Nichols v. Commissioner

GEORGE NICHOLS AND MARY B. NICHOLS, EXECUTORS, ESTATE OF JOHN W. T. NICHOLS, PETITIONERS, v. COMMISSIONER OF INTERNAL REVENUE, RESPONDENT.
Nichols v. Commissioner
Docket No. 9599.
United States Board of Tax Appeals
10 B.T.A. 919; 1928 BTA LEXIS 3998;
February 21, 1928, Promulgated

*3998 Decedent's distributive share of commissions earned during his lifetime by a partnership of which he was a member is not income to his estate when received by it.

D. A. Embury, Esq., for the petitioners.
John W. Fisher, Esq., for the respondent.

LOVE

*919 This proceeding is for the redetermination of a deficiency in income tax for the calendar year 1922 in the amount of $45.30. The petitioners allege that the Commissioner erred in including in the gross income of the estate for the year 1922, the amount of $2,752.83 paid to them during that year by a copartnership of which decedent prior to and at the time of his death was a member, which amount represented decedent's distributive share of commissions received by the partnership during the year 1922 on account of services performed prior to decedent's death and which amount had been theretofore included in decedent's gross estate for the purpose of determining the tax thereon.

FINDINGS OF FACT.

John W. T. Nichols died April 25, 1920, leaving a will wherein and whereby petitioners herein were named as executors. The decedent prior to his death kept his books on the basis of cash receipts*3999 and disbursements and the estate, subsequent to his death, kept its books on the same basis.

The decedent prior to and at the time of his death, was a member of a copartnership trading under the name and style of Minot Hooper & Company, at 11 Thomas Street, New York City. The business of the partnership was that of selling agents, on commission.

The articles of copartnership in effect at the time of decedent's death contained the following provision:

In case of the death of any partner, his interest in the partnership shall cease with the last day of the month in which he dies and his interest in the partnership shall be liquidated and paid over to his estate as fast thereafter as the proper conduct of the business will allow.

Prior to April 25, 1920, the date of decedent's death, while he was a member thereof, the partnership had, for the accounts of the principals, sold certain goods, wares and merchandise, on commission.
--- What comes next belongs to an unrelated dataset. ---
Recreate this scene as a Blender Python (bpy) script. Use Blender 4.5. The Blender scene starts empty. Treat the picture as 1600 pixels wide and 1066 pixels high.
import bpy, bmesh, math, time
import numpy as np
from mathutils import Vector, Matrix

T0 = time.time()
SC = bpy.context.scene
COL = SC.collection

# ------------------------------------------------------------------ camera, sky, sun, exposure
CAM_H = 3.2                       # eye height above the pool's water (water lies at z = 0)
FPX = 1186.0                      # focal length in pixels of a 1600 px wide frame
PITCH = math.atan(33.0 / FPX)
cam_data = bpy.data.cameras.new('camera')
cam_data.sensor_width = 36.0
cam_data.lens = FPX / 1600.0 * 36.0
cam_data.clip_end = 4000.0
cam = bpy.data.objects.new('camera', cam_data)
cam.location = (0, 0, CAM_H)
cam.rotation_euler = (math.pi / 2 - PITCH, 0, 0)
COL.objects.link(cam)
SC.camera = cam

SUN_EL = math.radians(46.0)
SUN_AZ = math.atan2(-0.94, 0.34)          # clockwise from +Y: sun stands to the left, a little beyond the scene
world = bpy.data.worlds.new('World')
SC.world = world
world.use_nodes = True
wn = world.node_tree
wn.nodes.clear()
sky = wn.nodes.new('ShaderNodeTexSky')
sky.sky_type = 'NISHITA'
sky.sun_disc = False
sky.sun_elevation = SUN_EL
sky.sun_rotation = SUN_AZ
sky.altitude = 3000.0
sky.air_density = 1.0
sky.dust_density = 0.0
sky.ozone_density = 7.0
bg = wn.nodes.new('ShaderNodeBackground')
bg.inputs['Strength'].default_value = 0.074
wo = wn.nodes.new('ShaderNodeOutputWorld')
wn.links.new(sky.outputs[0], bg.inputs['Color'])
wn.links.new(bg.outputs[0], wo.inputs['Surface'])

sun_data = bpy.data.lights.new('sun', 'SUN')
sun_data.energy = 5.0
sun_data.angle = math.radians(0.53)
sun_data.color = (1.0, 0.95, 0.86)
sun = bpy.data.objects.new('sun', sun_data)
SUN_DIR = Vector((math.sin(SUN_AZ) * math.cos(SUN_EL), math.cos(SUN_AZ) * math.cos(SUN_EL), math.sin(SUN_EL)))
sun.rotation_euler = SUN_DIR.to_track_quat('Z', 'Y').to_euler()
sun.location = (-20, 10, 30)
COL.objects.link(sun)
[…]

The commissions on the sales were earned prior to April 25, 1920, but were not due and payable until after that date.

*920 During the year 1922, the partnership received certain sums as commissions earned prior to decedent's death, and of*4000 the sums so received, the decedent's distributive share amounted to $2,752.83, which amount was in the year 1922 paid to the petitioners as executors of the estate.

The amount of $2,752.83 so received by the petitioners during the year 1922, was included as a part of decedent's gross estate and an estate tax was assessed and paid thereon.

The petitioners, in the income-tax return of the estate for 1922, excluded the sum of $2,752.83 from gross income reported therein. Upon audit of the return, the Commissioner determined that the amount had been erroneously excluded, and, accordingly, the gross income was increased by that amount, which action resulted in the deficiency herein.

OPINION.

LOVE: It is contended by the petitioners that the decedent's distributive share of commissions earned by the partnership prior to his death was capital in the hands of the estate and was not taxable income when received by it. The respondent, on the other hand, contends that the commissions constituted taxable income when received by the estate.

The same issue with respect to the year 1920 as is presented in this proceeding for the year 1922 was decided favorably to the petitioners*4001 by the United States Court of Claims in Nichols v.United States, 6 Am.Fed. Tax Rep. 6592.

The Board, in considering substantially the same issue, in , cited with approval Nichols v. United States, supra. Accordingly, the Commissioner's action in including the amount of $2,752.83 in income of the estate for the year 1922 is reversed.

Judgment will be entered for the petitioners.